The second part of the lecture brings together a number of key exhibitions dedicated to women’s art and feminist art over a period of 99 years, beginning in 1910. The constellation clearly demonstrates a feminist curatorial project within curating’s history.
The third part of the lecture examines a number of key publications relevant to the emerging project of curating’s historiography. The mapping of these recent publications clearly demonstrates that there is one strand of curating’s historiography and another strand of curating’s feminist historiography. These two strands run in parallel, yet they rarely intersect or overlap. One could argue that the publications do in fact share the same past, yet they produce a very different historiographical account of this past. The past finds diverse uses in both feminist critique and feminist alliances.

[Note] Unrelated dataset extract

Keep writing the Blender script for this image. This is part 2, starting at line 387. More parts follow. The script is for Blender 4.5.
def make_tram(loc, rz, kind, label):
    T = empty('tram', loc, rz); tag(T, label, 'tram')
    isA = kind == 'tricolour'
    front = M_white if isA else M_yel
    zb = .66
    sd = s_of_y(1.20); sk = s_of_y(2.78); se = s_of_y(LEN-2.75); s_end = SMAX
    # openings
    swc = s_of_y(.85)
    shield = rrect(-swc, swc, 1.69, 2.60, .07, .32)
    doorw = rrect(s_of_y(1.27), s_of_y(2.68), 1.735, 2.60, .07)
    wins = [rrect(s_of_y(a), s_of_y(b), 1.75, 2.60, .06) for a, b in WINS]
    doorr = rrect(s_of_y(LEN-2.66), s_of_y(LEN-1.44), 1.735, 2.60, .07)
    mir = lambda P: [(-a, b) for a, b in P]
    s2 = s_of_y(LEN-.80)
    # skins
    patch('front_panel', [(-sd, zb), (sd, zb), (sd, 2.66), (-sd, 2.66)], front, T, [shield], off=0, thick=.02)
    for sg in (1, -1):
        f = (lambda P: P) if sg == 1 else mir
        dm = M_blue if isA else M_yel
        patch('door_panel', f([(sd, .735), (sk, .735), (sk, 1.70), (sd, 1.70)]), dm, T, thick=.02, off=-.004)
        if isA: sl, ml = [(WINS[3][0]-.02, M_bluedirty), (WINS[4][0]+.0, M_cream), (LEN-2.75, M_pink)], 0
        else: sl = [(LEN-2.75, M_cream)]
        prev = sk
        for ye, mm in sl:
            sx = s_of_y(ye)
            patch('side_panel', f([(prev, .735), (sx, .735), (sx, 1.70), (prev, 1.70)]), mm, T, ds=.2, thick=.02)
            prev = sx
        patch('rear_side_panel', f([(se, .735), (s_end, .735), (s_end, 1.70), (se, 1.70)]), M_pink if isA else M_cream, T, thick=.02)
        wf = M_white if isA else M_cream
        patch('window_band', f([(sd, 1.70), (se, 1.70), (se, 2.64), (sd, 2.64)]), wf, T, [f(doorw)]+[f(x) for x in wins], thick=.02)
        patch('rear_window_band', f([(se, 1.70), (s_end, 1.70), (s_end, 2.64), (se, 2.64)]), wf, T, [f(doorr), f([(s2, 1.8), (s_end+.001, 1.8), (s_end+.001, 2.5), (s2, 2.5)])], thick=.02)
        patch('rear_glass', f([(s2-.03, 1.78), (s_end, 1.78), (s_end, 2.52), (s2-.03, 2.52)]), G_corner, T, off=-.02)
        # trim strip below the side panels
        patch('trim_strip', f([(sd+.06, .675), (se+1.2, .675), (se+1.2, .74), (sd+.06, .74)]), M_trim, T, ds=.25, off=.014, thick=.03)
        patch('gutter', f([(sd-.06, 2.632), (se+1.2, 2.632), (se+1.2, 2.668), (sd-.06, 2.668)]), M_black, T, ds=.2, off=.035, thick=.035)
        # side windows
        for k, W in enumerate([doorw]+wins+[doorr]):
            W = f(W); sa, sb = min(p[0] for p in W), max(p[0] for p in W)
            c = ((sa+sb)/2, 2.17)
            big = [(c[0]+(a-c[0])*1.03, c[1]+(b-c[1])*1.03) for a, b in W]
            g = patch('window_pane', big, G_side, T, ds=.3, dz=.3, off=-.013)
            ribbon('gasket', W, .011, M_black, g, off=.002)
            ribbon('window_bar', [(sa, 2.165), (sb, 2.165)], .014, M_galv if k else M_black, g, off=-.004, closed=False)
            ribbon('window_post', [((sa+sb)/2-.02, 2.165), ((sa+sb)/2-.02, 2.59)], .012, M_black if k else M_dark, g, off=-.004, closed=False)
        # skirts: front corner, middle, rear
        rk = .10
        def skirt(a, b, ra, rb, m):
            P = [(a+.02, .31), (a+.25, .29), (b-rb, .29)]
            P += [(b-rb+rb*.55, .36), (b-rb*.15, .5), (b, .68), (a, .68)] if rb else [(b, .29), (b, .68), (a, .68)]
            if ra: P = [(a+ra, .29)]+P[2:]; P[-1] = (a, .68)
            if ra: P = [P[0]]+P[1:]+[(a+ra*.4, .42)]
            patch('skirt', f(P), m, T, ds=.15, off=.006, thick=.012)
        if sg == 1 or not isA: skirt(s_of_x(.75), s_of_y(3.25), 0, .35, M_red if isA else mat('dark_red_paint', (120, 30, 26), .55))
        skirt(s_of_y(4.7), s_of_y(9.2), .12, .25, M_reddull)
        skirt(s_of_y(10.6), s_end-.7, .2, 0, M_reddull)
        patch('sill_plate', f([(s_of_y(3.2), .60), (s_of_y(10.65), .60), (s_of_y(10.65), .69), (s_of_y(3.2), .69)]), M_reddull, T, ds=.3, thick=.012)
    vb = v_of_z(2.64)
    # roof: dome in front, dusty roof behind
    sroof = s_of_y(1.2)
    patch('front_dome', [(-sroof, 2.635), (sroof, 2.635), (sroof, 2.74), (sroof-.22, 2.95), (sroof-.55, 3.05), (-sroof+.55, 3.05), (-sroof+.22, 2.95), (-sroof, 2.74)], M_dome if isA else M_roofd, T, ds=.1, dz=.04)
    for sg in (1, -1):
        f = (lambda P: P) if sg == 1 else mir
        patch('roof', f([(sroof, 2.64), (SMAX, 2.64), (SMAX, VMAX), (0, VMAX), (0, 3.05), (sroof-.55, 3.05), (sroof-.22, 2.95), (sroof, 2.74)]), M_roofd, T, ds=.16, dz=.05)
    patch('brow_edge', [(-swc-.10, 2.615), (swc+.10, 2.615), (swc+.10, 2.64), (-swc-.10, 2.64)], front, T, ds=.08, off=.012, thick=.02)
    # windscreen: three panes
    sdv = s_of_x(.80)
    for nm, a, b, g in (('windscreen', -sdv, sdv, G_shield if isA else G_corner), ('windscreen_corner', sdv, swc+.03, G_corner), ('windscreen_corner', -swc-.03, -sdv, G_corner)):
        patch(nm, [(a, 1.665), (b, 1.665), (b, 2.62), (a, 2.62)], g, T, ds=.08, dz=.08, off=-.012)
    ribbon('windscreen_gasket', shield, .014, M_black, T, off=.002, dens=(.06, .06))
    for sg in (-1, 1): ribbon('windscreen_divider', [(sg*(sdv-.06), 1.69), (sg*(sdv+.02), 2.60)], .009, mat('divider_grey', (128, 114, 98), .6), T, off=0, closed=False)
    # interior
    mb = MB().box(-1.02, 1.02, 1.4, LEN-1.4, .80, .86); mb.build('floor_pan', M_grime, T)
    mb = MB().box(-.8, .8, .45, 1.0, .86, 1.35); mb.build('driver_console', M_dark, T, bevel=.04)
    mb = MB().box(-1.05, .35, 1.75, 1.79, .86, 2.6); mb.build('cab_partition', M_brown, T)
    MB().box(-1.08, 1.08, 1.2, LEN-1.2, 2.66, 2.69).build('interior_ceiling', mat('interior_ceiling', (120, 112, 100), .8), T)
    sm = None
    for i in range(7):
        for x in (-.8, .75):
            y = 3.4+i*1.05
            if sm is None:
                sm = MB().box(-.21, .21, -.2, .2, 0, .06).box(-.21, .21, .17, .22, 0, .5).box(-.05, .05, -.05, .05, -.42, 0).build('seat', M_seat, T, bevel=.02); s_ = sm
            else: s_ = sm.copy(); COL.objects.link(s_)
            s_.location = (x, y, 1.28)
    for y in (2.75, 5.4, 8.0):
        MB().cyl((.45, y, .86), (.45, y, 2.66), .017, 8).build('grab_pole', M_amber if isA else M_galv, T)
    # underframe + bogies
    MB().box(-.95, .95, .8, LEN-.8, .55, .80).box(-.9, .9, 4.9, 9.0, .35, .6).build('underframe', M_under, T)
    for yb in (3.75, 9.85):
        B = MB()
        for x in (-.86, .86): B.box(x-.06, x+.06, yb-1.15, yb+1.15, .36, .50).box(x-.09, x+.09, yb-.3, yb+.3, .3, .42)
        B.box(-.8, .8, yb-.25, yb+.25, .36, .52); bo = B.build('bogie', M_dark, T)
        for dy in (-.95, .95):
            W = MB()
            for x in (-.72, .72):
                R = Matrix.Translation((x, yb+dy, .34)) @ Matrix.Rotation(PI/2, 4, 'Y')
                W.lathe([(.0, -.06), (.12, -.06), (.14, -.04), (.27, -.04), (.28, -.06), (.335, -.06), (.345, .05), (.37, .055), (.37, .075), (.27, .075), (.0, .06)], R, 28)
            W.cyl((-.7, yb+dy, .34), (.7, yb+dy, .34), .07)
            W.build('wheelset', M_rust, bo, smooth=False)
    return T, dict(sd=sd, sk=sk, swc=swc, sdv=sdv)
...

The fourth part of the lecture describes and theorizes Suzanne Lacy’s «International Dinner Party» as a key moment in feminist curatorial thought. The «International Dinner Party» project links issues of feminist organizing, and networking with issues of the archive and future change.
This lecture was held in the frame of the Research Platform for Curatorial and Cross-disciplinary Cultural Studies, Practice-Based Doctoral Programme; A co-operation of the Department of Art at the University of Reading (UK) with the Postgraduate Programme in Curating at the Zurich University for the Arts, Institute Cultural Studies, Department Cultural Analysis (CH). Gasthaus zum Bären/ Museum, Zurich, March 7, 2014.